Whether a member or manager managed limited liability company or a corporation, often times, for practical purposes or other reasons, a group of interest holders maintain managerial and operational control over the company, often times with very little oversight. Sometimes, depending upon the terms of the company’s applicable agreements, such as the operating agreement, membership agreement, hypothecation agreement and promissory notes, managing interest holders have the ability to cause harm to non-managing interest holders, including a ‘freeze out’. Some common ‘freeze out’ actions taken include employment termination in the absence of an employment contract, refusal by the managing interest holders to issue profit distributions, which is more likely where there exists an imbalance in the financial positions of the managing and non-managing interest holders, diversion of profits, usurping corporate opportunities, and ostracising the non-managing interest holders from the overall operation of the company.

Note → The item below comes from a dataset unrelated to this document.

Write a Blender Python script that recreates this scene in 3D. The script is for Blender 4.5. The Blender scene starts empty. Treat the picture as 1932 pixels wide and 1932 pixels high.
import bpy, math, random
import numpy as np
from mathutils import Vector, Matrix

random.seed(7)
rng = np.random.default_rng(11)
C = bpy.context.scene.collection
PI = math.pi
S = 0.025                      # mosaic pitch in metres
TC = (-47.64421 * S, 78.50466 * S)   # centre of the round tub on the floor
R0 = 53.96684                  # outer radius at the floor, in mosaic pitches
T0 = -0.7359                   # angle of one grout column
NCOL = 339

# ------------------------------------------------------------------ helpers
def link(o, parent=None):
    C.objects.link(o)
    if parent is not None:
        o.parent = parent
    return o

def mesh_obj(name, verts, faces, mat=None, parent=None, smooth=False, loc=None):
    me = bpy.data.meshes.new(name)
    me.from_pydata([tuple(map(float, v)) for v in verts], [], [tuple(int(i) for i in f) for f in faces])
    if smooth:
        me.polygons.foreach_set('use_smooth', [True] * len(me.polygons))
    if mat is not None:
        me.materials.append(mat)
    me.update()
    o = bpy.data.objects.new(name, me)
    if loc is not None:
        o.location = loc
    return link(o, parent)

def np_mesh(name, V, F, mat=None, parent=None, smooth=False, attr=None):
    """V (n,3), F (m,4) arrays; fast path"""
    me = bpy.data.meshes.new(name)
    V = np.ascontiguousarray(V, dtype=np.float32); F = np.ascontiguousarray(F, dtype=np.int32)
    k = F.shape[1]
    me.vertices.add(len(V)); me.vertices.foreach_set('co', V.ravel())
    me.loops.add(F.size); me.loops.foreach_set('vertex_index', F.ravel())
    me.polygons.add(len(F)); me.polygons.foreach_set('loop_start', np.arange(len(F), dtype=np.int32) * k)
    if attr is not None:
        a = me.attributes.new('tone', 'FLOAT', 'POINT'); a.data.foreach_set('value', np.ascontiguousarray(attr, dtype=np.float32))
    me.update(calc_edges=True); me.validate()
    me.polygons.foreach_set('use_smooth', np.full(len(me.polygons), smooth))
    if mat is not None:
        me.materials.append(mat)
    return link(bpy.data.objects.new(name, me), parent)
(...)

Sometimes these types of actions are taken for legitimate reasons, such as a non-managing interest holders’ ineptitude in performing obligated functions. Often times, however, they are hostile and pre-planned, or at least opportunistic.

Under such circumstances, an interest holder’s primary recourse is litigation. Litigation can be contentious and expensive, and must be well planned for and considered. Of those considerations, two relate to standing and have potential impacts on whether litigation is worthwhile or even possible.